Despite his up-to-the-minute concerns, Morris strikes me as writing in the vein of traditional American satire. Those last three words may sound strange to the people who tell me that my countrymen have no irony but, for nearly as long as the US has been in existence, its writers have lampooned pretension and philistinism. The broad, robust mockery of Mark Twain may sound particularly American, but we have a long line of mordant urban satirists, too.

With such characters as the tin-eared simpleton who imagines himself a future pop star and the bossy, whiny girlfriend who is constantly congratulating herself for being mature and sensitive, Morris reminds me of the great Ring Lardner, who vivisected similar types in his short stories.

You have to accept a pretty unlikely premise at the start of A&R – that the Mephistophelian executive, Damian, has sufficient time and inclination to destroy a nobody's life for kicks. When you do, though, there's plenty of nasty fun in Damian's epigrammatic viciousness ("Ambition is nature's way of keeping meat fresh") and in the wannabe star Ricky's imperviousness to reality as he happily strums his guitar and warbles a song of mournful passion: "Love will wear you down, like a cheese grater."

The third side of the triangle, to name an instrument better suited to Ricky's talent, is Anna, his "fiancée" – ie, optimistic flat-mate. With her vapid prattle about current affairs, her crying fits when Ricky puts his "career" before her "needs", Anna sadly illustrates Damian's contention that most women "run at two speeds – coma and hysteria".

Neat production by Alan Cox and Hugh O'Conor emphasises the drama Morris gets out of this essentially static scenario: the scenes between Ricky and one of the others slide forward or backward in time; Damian steps out of character to tell us what he's thinking. The acting is first rate, especially James Wallace's Damian, who varies his steel-cold patter with disturbing little pauses and louche little purrs.

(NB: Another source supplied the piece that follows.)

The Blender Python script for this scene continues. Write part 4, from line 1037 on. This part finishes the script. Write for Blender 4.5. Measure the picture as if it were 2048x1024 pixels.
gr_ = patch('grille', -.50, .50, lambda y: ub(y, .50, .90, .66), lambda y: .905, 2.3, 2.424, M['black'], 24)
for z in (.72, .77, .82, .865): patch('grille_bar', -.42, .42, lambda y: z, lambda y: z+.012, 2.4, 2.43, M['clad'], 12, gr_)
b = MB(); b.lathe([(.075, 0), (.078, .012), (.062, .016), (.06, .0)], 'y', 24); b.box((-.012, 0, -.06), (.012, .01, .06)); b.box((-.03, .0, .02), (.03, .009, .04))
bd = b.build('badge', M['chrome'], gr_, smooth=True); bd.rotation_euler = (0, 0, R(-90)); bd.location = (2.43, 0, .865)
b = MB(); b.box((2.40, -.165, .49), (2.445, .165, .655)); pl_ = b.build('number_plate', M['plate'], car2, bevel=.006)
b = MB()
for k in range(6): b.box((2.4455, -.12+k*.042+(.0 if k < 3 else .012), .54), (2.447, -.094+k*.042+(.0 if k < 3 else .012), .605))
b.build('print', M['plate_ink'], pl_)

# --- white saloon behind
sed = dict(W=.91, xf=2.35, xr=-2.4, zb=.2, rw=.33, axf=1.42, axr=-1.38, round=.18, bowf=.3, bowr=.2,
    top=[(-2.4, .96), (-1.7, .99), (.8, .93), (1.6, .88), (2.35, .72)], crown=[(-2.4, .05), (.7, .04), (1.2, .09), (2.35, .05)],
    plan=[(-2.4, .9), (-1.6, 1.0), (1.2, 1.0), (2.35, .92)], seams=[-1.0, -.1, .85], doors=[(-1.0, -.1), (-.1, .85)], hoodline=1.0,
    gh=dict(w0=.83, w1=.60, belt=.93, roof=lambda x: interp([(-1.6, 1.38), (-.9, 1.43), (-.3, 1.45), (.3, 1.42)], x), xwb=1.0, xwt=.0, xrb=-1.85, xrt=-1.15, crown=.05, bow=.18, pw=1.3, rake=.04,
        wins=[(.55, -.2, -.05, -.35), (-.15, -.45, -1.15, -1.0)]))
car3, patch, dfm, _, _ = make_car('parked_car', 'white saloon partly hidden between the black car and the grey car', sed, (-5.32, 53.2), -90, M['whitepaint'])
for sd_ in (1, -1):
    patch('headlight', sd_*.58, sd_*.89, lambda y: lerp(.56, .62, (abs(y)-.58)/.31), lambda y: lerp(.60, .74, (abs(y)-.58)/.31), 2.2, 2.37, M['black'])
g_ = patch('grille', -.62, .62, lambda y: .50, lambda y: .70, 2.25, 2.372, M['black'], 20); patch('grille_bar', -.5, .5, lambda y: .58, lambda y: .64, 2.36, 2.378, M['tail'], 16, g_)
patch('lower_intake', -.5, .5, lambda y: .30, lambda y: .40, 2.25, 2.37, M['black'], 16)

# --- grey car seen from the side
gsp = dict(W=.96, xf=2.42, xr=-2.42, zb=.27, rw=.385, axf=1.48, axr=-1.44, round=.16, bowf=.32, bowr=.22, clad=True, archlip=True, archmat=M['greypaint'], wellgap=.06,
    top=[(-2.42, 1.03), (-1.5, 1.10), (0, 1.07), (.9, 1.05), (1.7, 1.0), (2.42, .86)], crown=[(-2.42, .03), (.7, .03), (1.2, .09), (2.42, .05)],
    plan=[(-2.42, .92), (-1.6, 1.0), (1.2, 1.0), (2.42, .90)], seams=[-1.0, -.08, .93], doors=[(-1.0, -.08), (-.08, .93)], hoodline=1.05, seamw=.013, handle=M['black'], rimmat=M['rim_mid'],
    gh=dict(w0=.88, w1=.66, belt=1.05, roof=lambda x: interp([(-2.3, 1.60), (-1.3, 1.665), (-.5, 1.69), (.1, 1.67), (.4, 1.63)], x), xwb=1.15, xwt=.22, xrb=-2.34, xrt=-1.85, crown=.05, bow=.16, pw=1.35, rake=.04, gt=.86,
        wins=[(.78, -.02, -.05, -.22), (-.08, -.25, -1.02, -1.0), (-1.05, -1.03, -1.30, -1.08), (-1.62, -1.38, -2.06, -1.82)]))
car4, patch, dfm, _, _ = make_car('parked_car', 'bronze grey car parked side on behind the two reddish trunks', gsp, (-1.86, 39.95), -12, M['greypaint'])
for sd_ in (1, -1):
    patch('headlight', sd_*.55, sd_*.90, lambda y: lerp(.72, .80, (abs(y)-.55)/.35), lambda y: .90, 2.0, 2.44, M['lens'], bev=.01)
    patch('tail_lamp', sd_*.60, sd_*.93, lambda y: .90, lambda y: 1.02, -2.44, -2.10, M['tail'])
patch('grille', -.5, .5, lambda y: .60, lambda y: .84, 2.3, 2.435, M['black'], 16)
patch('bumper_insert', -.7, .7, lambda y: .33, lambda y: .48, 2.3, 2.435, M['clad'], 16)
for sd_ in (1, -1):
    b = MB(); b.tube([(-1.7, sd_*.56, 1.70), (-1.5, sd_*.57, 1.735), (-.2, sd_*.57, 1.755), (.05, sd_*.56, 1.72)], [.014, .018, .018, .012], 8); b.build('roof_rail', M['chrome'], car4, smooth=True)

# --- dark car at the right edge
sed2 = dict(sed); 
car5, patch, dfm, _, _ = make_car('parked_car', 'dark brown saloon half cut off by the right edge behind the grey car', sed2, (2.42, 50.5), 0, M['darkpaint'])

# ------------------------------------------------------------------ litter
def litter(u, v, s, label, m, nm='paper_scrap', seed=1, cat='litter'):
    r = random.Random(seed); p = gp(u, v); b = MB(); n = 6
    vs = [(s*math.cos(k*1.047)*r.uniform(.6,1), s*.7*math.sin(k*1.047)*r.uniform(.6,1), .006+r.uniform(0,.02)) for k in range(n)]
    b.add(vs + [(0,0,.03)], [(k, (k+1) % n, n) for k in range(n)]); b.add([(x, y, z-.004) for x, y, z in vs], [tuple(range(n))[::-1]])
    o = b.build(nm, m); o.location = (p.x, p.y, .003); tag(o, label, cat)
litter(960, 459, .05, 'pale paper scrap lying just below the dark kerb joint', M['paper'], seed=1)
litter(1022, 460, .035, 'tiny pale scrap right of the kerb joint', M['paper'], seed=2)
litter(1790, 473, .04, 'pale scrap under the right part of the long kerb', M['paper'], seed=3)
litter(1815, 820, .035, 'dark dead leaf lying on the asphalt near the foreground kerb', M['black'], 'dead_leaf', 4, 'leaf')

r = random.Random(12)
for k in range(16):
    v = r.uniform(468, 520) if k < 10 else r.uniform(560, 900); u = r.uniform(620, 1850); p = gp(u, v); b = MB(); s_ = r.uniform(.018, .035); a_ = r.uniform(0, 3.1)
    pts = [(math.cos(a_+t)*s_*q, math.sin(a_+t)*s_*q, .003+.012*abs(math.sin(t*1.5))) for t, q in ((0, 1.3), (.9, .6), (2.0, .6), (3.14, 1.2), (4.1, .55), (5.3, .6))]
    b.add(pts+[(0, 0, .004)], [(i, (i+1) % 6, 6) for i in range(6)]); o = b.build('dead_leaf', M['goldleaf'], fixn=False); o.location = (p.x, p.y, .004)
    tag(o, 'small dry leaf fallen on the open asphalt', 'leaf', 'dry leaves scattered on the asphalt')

At the time we start to feel uncomfortable for taking Damian's side against the dumb-but-harmless Ricky and Anna, Morris changes tack. Unfortunately, the play here goes into a tailspin. Anna suddenly becomes genuinely mature and righteous, Damian starts talking in a way that's all message and no sense, and the sexual element of the seduction becomes overt in a way both dated and distasteful. On balance, though, A&R is a wickedly amusing piece by a writer who's not afraid to let the Devil call the tune.